Sonic foi lançado em 23 de junho de 1991, (exatamente a 25 anos atrás), levando o nome da SEGA a todos ao redor do globo na era 16-bits. Sonic conseguiu se tornar um ícone até maior do que esperavam, representando não apenas a empresa, mas a indústria dos videogames como um todo. Em 1992 o personagem já se tornará surpreendentemente mais reconhecido por crianças do que o próprio Mickey, personagem que Nakayama usava como base de popularidade desejada para seu mascote.
Nos dias atuais, mesmo com o fim da SEGA no mercado de consoles, a série de jogos da franquia não demonstra nenhuma baixa, ainda vendendo milhões a cada novo lançamento ou relançamento. Como um todo, os jogos de Sonic para celulares já ultrapassam o marco de 150 milhões de downloads, além das vendas exorbitantes na Steam e outras plataformas.
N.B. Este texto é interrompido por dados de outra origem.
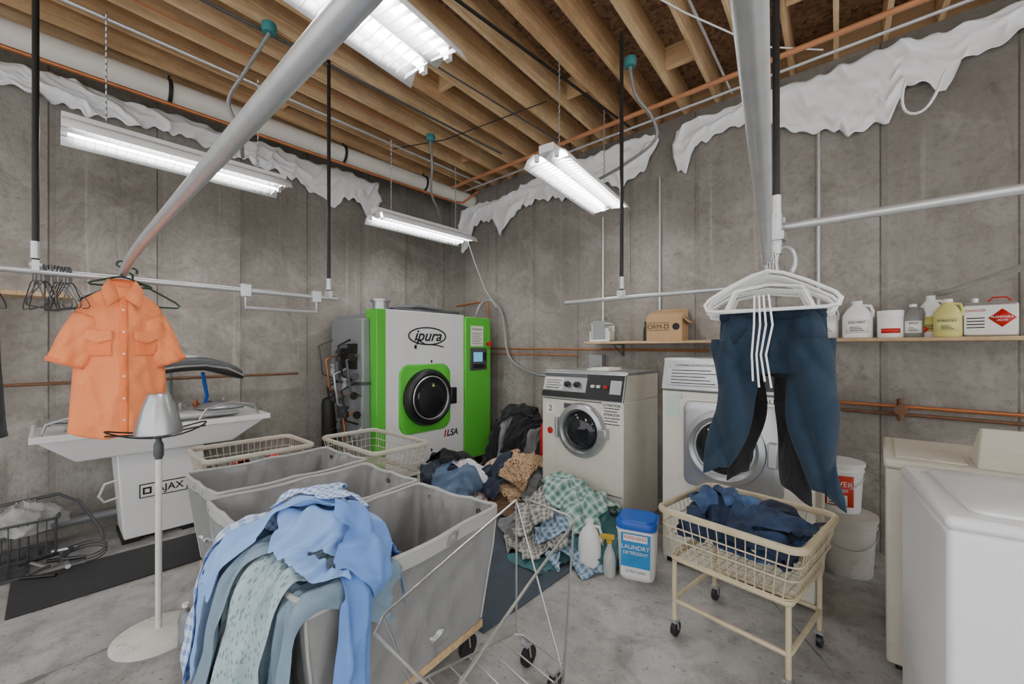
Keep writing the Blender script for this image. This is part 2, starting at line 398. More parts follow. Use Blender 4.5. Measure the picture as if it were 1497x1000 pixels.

Os membros originais do Sonic Team hoje seguem seus caminhos separados. Contudo, todos ainda guardam com carinho e orgulho memórias do projeto que, além de mudar suas carreiras, mudou a história dos jogos no geral. “Descobri muita coisa sobre games naquele projeto, e hoje ainda me baseio na experiência”, reflete Yusuhara. “É um game que sempre relembro ao definir a forma de criar um jogo novo. Sonic está sempre comigo”.